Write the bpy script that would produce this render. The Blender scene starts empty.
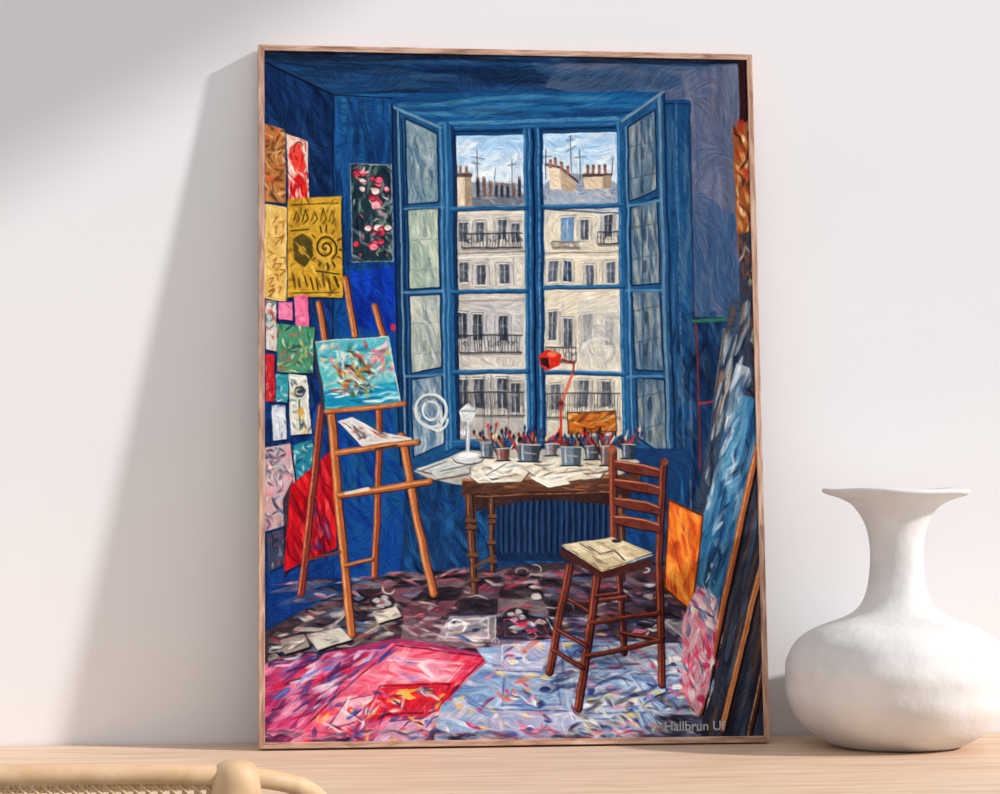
import bpy, bmesh, numpy as np, math, random
from mathutils import Vector, Matrix, Euler
random.seed(7); RNG=np.random.RandomState(11)
scene=bpy.context.scene
try:
    scene.view_settings.view_transform='Standard'
    scene.view_settings.look='None'
except Exception: pass

# ================= materials =================
def new_mat(name):
    m=bpy.data.materials.new(name); m.use_nodes=True
    nt=m.node_tree; b=nt.nodes['Principled BSDF']
    return m,nt,b
def s2l(c):
    return tuple(((x/255)/12.92 if x/255<=.04045 else ((x/255+.055)/1.055)**2.4) for x in c)+(1.0,)
def noise_mat(name,cols,scale=(1,1,1),nscale=5,detail=6,rough=.6,bump=.1,bscale=60,dist=.001,spec=.3,distort=0.0):
    m,nt,b=new_mat(name); N=nt.nodes; Lk=nt.links
    tc=N.new('ShaderNodeTexCoord'); mp=N.new('ShaderNodeMapping'); mp.inputs['Scale'].default_value=scale
    Lk.new(tc.outputs['Object'],mp.inputs['Vector'])
    n=N.new('ShaderNodeTexNoise'); n.inputs['Scale'].default_value=nscale; n.inputs['Detail'].default_value=detail; n.inputs['Distortion'].default_value=distort
    Lk.new(mp.outputs['Vector'],n.inputs['Vector'])
    r=N.new('ShaderNodeValToRGB'); el=r.color_ramp.elements
    k=len(cols)
    el[0].position=.3; el[0].color=s2l(cols[0]); el[1].position=.7; el[1].color=s2l(cols[-1])
    for i in range(1,k-1):
        e=el.new(.3+.4*i/(k-1)); e.color=s2l(cols[i])
    Lk.new(n.outputs['Fac'],r.inputs['Fac']); Lk.new(r.outputs['Color'],b.inputs['Base Color'])
    b.inputs['Roughness'].default_value=rough
    b.inputs['Specular IOR Level'].default_value=spec
    n2=N.new('ShaderNodeTexNoise'); n2.inputs['Scale'].default_value=bscale; n2.inputs['Detail'].default_value=5
    Lk.new(mp.outputs['Vector'],n2.inputs['Vector'])
    bp=N.new('ShaderNodeBump'); bp.inputs['Strength'].default_value=bump; bp.inputs['Distance'].default_value=dist
    Lk.new(n2.outputs['Fac'],bp.inputs['Height']); Lk.new(bp.outputs['Normal'],b.inputs['Normal'])
    return m
M_wall=noise_mat('wall_plaster',[(235,234,236),(239,238,240)],nscale=2,rough=.9,bump=.15,bscale=90,spec=.1)
M_floor=noise_mat('floor_wood',[(156,146,136),(174,164,154)],scale=(1,12,1),nscale=3,rough=.5)
M_table=noise_mat('table_wood',[(202,168,140),(218,187,160),(229,202,177)],scale=(1.2,16,16),nscale=4,rough=.55,bump=.2,bscale=30,distort=.6)
M_frameH=noise_mat('frame_oak_h',[(138,98,78),(190,150,128),(218,186,164)],scale=(6,60,60),nscale=3,rough=.55,bump=.25,bscale=20,distort=.8)
M_frameV=noise_mat('frame_oak_v',[(138,98,78),(190,150,128),(218,186,164)],scale=(60,60,6),nscale=3,rough=.55,bump=.25,bscale=20,distort=.8)
M_back=noise_mat('backing_board',[(120,90,70),(140,108,84)],nscale=8)
M_vase=noise_mat('vase_ceramic',[(206,204,203),(222,220,219),(231,229,228)],nscale=11,rough=.85,bump=.7,bscale=18,dist=.006,spec=.15)
M_chair=noise_mat('chair_wood',[(196,158,118),(212,176,138),(222,190,152)],scale=(14,14,14),nscale=2,rough=.5,bump=.1,distort=.5)
M_cane=noise_mat('cane_strands',[(206,174,130),(226,198,158)],scale=(20,20,20),nscale=3,rough=.6)
M_trim=noise_mat('trim_paint',[(235,232,230),(240,238,236)],rough=.5)

def link(o): scene.collection.objects.link(o); return o
def mesh_obj(name,verts,faces,mat,parent=None,smooth=False):
    me=bpy.data.meshes.new(name); me.from_pydata(verts,[],faces); me.update()
    if mat: me.materials.append(mat)
    if smooth:
        for p in me.polygons: p.use_smooth=True
    o=link(bpy.data.objects.new(name,me))
    if parent: o.parent=parent
    return o
def boxes(name,bl,mat,parent=None,bevel=0):
    V=[];F=[]
    for (a,b) in bl:
        i=len(V); x0,y0,z0=a; x1,y1,z1=b
        V+=[(x0,y0,z0),(x1,y0,z0),(x1,y1,z0),(x0,y1,z0),(x0,y0,z1),(x1,y0,z1),(x1,y1,z1),(x0,y1,z1)]
        F+=[tuple(i+k for k in f) for f in ((0,3,2,1),(4,5,6,7),(0,1,5,4),(1,2,6,5),(2,3,7,6),(3,0,4,7))]
    o=mesh_obj(name,V,F,mat,parent)
    if bevel:
        md=o.modifiers.new('bev','BEVEL'); md.width=bevel; md.segments=3
    return o
def empty(name,loc=(0,0,0)):
    e=bpy.data.objects.new(name,None); e.location=loc; e.empty_display_size=.1; return link(e)
def lathe(name,prof,seg,mat,parent=None,loc=(0,0,0)):
    V=[];F=[]
    for (r,z) in prof:
        for k in range(seg):
            a=2*math.pi*k/seg; V.append((r*math.cos(a),r*math.sin(a),z))
    n=len(prof)
    for i in range(n-1):
        for k in range(seg):
            k2=(k+1)%seg
            F.append((i*seg+k,i*seg+k2,(i+1)*seg+k2,(i+1)*seg+k))
    F.append(tuple(range(seg-1,-1,-1))); F.append(tuple((n-1)*seg+k for k in range(seg)))
    o=mesh_obj(name,V,F,mat,parent,smooth=True); o.location=loc
    return o
def tube(name,pts,rad,mat,parent=None,res=6):
    cu=bpy.data.curves.new(name,'CURVE'); cu.dimensions='3D'; cu.bevel_depth=rad
    cu.bevel_resolution=res; cu.use_fill_caps=True
    sp=cu.splines.new('NURBS'); sp.points.add(len(pts)-1)
    for i,p in enumerate(pts):
        sp.points[i].co=(p[0],p[1],p[2],1)
    sp.order_u=min(4,len(pts)); sp.use_endpoint_u=True; sp.resolution_u=12
    cu.materials.append(mat)
    o=link(bpy.data.objects.new(name,cu)); 
    if parent: o.parent=parent
    return o

# ================= room =================
FZ=-.75
boxes('wall_back',[((-2.6,0,FZ),(1.4,.12,2.6))],M_wall)
boxes('floor',[((-2.6,-4.6,FZ-.1),(1.52,.12,FZ))],M_floor)
WX=1.4; wy0,wy1,wz0,wz1=-.06,-2.7,-.3,2.14
boxes('wall_right',[((WX,wy0,FZ),(WX+.12,.12,2.6)),((WX,-4.6,FZ),(WX+.12,wy1,2.6)),
   ((WX,wy1,FZ),(WX+.12,wy0,wz0)),((WX,wy1,wz1),(WX+.12,wy0,2.6))],M_wall)
boxes('window_1',[((WX+.04,wy1,wz1-.04),(WX+.08,wy0,wz1)),((WX+.04,wy1,wz0),(WX+.08,wy0,wz0+.04)),
   ((WX+.04,wy0-.03,wz0),(WX+.08,wy0,wz1)),((WX+.04,wy1,wz0),(WX+.08,wy1+.04,wz1))],M_trim)
boxes('baseboard_back',[((-2.6,-.015,FZ),(1.4,0,FZ+.09))],M_trim,bevel=.004)

# ================= table =================
tb=empty('wooden_console_table',(0,0,0))
boxes('table_top',[((-1.15,-.74,-.035),(1.15,-.003,0))],M_table,tb,bevel=.003)
boxes('table_legs',[((x,y,FZ),(x+.05,y+.05,-.035)) for x in (-1.1,1.05) for y in (-.7,-.08)],M_table,tb)
boxes('table_apron',[((-1.07,-.69,-.11),(1.07,-.67,-.035)),((-1.07,-.06,-.11),(1.07,-.04,-.035))],M_table,tb)

# ================= vase =================
K=.001372
prof=[(54,0),(66,2),(86,13),(102,28),(111.5,45),(115.5,66),(114.5,84),(108,101),(96,113),(80,122),(61,129),(46,136),(36,146),(31,159),(28,175),(27,192),(27.5,207),(30.5,222),(36,235),(45,246),(58,253),(70,256.5),(75,259.5),(74,263),(68,262.5),(56,257),(40,246),(28,230),(22,205),(22,180),(26,150),(50,132),(90,110),(104,75),(90,30),(50,8)]
def smoothprof(p,n=6):
    P=np.array(p,float); out=[]
    for i in range(len(P)-1):
        p0=P[max(i-1,0)];p1=P[i];p2=P[i+1];p3=P[min(i+2,len(P)-1)]
        for k in range(n):
            t=k/n
            out.append(.5*((2*p1)+(-p0+p2)*t+(2*p0-5*p1+4*p2-p3)*t*t+(-p0+3*p1-3*p2+p3)*t**3))
    out.append(P[-1]); return out
pr=[(r*K,z*K) for r,z in smoothprof(prof)]
vase=lathe('ceramic_vase',pr,128,M_vase,None,(.5305,-.178,0.0005))
for vt in vase.data.vertices:
    a=math.atan2(vt.co.y,vt.co.x); z=vt.co.z
    k=1+.006*math.sin(3*a+z*20)+.005*math.sin(7*a-z*34)+.004*math.sin(z*150+a)
    vt.co.x*=k; vt.co.y*=k
    if z>.335: vt.co.z+=.0010*math.sin(2*a+.6)+.0009*math.sin(5*a)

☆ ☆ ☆

Request: From the first line of the material down to the line containing "except Exception: pass", inclusive, return each line exactly, skipping any picture.

Exercise response:
Write the bpy script that would produce this render. The Blender scene starts empty.
import bpy, bmesh, numpy as np, math, random
from mathutils import Vector, Matrix, Euler
random.seed(7); RNG=np.random.RandomState(11)
scene=bpy.context.scene
try:
    scene.view_settings.view_transform='Standard'
    scene.view_settings.look='None'
except Exception: pass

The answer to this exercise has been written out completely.